検索エンジン的にはちょっと探しにくい言葉な気はします……。まぁ、「コルサネクスト」で検索しても、Google先生は理解してくれますが。
価格
発売当初は税込7997円でした。現在は8998円に値上げされています。
昨今は定価1万円超えのクリンチャータイヤも珍しくなくなったので、グレード的には価格が抑えられている印象はあります。
実売は7000円前後、安い通販ショップだと5500円というところもあります。
まとめ
あらゆる意味で「自然」な挙動のタイヤ。
期待通りに動いてくれて、あまりキャラを主張しない優等生タイプ。尖った長所はありませんが、これといった短所もありません。こういうタイヤが良いタイヤなのでしょう。
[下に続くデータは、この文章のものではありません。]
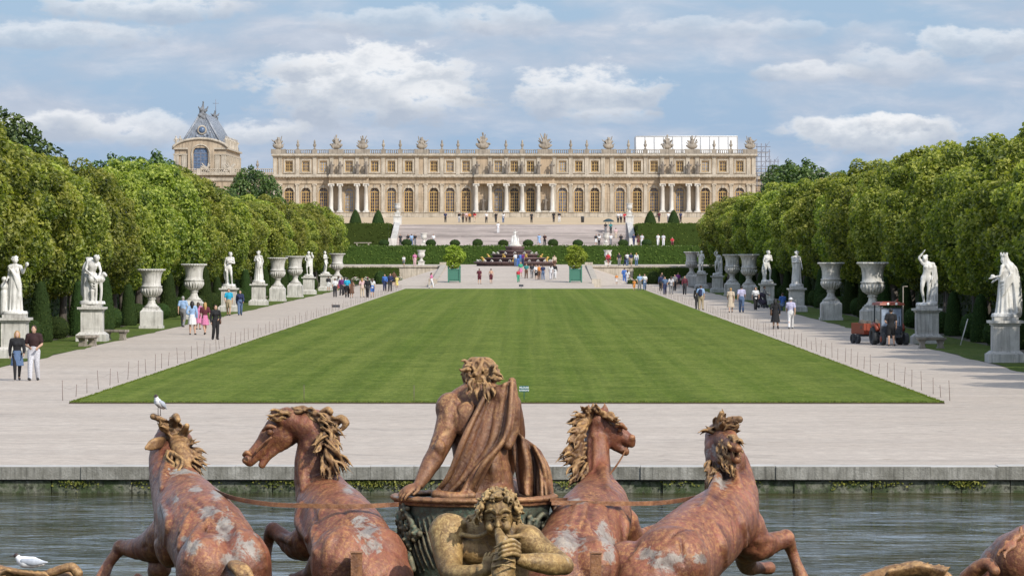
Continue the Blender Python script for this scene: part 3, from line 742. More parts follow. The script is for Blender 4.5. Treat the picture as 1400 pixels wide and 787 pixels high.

しかしレビューとしては書きにくい。一年経つまでレビューを書けなかったのは、これといった特徴が見いだせなかったからです。それだけ全方位優秀ということなんですが。
Vittoria風味は薄くなっているので、従来のコルサの乗り味を好む人には物足りないかもしれません。逆に、他社のタイヤから乗り換える人には違和感を感じにくいタイヤだと思います。
評価
対象モデル: Vittoria「CORSA N.EXT CL 26C」
年式: 2022年
定価: 8997円(税込)
購入価格: 7200円 (税込)
公称重量: 26C: 200g
実測重量: 26C: 200g
価格への満足度
購入時の価格であれば。
総合評価
これと言った弱点の無い優等生タイヤ。幅広いラインナップも魅力。
著者情報
年齢: 39歳(執筆時)
身長: 176cm / 体重: 82kg
自転車歴: 2009年~
年間走行距離: 10000~15000km
ライドスタイル: ロングライド, ブルベ, ファストラン, 通勤
普段乗る自転車: BIANCHI OLTRE XR4(カーボン), QUARK ロードバイク(スチール)
私のベスト自転車: LAPIERRE XELIUS(カーボン)
# 乗り手の体格や用途によって同じパーツでも評価は変わると考えているため、参考情報として掲載しています。
# 掲載項目は、road.ccを参考にさせていただきました。